There is a growing possibility that India, the third-biggest producer of wheat in the world, will start to import wheat to combat the expected effect of the El Nino weather pattern on the crop while stocks are currently low, according to trade sources.

Lower production and the need to boost stocks could prompt the Indian government to buy at least 34 million mt of wheat, trade sources suggested at during the 8th Fastmarkets Global Grain and Animal Feed Asia event in Singapore. They pegged consumption at around 104 million mt.

Some trade sources had mentioned earlier in 2023 the likelihood of India becoming an importer in the 2023/24 marketing year, citing a surge in local wheat prices, a government need to regulate the market and official stocks standing at low levels.

But the release of 3 million mt of governmental stocks to the market provided some succour, with estimates of the local price of wheat at around $266-270/mt - a fall of up to $134/mt since mid-January and only slightly higher than the minimum support price (MSP) paid by the government of $257.30/mt.

Despite the easing in the domestic price over the past six weeks, state stocks remain low and, unlike in January when estimates for the forthcoming crop were at record levels, the weather has been drier than expected.

Crop projections might drop as a result - the official estimate for the wheat crop is at 112 million mt, while last year, prior to the March forecast, it was at a record 110 million mt but subsequently dropped below 100 million mt due to a heatwave during March.
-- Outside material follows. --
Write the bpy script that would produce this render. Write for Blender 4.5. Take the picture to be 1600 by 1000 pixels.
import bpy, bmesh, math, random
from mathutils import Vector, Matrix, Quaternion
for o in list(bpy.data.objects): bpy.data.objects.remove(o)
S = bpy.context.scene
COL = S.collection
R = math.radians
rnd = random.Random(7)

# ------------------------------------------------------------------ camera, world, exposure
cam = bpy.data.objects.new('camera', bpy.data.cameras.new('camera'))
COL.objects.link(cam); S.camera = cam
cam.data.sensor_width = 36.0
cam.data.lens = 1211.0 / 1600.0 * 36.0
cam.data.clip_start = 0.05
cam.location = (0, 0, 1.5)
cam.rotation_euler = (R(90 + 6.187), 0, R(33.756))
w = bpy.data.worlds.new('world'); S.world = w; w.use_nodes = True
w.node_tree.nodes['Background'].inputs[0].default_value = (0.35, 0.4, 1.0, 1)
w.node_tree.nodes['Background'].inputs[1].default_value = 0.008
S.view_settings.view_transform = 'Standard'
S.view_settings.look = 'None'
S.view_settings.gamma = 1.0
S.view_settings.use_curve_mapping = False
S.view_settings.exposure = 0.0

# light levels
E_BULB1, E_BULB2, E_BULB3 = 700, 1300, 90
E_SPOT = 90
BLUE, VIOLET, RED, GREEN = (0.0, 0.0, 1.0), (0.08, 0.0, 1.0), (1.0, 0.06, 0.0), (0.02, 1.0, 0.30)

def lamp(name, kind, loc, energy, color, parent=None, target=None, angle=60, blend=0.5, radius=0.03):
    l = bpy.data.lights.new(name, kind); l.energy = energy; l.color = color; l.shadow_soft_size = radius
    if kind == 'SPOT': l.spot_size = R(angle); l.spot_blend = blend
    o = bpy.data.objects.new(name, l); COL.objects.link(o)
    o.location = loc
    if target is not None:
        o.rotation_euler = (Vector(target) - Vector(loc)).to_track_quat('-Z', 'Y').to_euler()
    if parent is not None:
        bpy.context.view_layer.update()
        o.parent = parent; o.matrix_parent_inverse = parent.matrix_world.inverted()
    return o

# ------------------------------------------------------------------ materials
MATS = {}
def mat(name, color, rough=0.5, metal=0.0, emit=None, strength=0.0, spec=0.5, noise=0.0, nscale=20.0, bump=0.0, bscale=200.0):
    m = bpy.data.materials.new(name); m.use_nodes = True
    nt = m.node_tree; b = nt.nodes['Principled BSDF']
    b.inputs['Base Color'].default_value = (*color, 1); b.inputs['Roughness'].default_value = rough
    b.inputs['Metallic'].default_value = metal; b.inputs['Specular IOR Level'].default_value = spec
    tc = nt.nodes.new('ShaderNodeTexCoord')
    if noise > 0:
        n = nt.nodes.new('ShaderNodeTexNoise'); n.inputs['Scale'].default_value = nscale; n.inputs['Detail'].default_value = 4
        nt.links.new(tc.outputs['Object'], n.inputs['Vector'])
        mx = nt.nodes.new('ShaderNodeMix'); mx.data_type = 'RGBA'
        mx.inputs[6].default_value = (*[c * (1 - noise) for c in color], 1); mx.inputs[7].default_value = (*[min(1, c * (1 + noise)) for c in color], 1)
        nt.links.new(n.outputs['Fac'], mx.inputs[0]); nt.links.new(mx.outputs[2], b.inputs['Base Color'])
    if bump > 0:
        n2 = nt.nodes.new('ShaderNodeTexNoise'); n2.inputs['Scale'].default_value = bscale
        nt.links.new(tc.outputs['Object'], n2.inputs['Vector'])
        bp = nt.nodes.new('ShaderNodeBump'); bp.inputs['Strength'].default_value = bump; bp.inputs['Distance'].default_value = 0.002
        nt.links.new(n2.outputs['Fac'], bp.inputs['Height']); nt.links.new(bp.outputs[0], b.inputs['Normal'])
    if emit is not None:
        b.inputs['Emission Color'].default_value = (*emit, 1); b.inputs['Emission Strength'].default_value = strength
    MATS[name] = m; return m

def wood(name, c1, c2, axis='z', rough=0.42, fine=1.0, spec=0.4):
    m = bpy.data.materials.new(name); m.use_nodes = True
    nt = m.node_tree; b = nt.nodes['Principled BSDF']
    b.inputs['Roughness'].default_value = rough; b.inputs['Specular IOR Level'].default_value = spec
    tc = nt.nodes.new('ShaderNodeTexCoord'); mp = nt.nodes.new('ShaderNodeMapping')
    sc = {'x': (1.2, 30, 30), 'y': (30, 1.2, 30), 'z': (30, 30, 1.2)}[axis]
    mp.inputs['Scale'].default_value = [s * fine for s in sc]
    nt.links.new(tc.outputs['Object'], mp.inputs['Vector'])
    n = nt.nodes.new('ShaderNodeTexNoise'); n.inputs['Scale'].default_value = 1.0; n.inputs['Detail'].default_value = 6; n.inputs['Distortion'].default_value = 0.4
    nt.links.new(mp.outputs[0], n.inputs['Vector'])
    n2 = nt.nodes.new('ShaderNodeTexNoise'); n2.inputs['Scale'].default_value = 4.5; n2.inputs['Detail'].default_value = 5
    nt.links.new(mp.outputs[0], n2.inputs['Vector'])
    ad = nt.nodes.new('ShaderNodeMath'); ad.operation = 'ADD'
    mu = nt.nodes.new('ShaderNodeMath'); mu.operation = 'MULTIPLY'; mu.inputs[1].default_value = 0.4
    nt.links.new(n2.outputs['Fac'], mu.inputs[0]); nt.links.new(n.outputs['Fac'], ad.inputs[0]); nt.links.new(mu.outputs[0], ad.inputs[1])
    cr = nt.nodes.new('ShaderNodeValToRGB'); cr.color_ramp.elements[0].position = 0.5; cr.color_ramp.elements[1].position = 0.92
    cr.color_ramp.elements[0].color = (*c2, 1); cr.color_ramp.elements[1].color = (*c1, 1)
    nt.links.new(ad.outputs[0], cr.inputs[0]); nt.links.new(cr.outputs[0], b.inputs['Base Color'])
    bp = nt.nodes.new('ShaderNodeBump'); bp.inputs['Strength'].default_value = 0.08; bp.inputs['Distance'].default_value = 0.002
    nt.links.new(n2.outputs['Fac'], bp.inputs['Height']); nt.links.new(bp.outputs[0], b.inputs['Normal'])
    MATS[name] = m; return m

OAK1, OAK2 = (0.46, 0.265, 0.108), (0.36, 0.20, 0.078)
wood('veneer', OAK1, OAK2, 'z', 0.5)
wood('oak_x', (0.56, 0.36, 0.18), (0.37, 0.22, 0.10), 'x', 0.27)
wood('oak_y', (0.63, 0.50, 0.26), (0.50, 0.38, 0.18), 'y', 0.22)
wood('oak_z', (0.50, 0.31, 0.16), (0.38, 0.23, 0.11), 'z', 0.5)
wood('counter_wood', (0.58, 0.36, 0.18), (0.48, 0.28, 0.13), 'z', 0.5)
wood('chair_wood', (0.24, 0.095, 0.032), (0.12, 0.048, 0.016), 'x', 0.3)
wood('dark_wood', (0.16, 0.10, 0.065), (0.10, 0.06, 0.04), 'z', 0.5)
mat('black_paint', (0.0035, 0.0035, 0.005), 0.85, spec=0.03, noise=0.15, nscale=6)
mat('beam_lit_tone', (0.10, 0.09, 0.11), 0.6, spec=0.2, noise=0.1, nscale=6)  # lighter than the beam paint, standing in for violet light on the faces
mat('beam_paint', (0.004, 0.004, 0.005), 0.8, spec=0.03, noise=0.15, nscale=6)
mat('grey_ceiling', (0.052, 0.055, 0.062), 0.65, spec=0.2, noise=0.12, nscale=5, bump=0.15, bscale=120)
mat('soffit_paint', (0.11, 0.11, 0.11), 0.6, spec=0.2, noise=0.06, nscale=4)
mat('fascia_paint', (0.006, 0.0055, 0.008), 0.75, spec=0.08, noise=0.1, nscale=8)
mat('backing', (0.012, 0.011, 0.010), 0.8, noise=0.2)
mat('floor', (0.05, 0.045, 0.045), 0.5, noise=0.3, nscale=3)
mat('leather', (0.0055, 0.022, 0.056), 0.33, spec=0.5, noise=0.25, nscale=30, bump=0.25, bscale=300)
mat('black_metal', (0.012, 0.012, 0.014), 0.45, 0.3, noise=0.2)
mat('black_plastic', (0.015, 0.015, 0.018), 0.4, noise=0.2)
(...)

This year, there is a probability of a heatwaves across the country between March and May, the Indian Meteorological Department said February 28, while February was reportedly the hottest on record.

If stocks remain low and prices high, the government will most probably import via tenders but it might look to private deals or freer imports if prices fall, Garima Jain, deputy CEO of Louis Dreyfus India, said at the Fastmarkets event.

State-to-state deals are possible later in the year but only if the government fails to secure enough wheat through other means, Gaurav Jain of AgPulse Analytica said.

The import tax on private trade remains at 40% apart from the wheat ban imposed on March 13, 2022.

Ove the longer term, India will neither be a consistent exporter nor a consistent importer but will change position depending on prevailing dynamics, Garima Jain suggested.

"I think India will become a swing factor for the world markets," she said.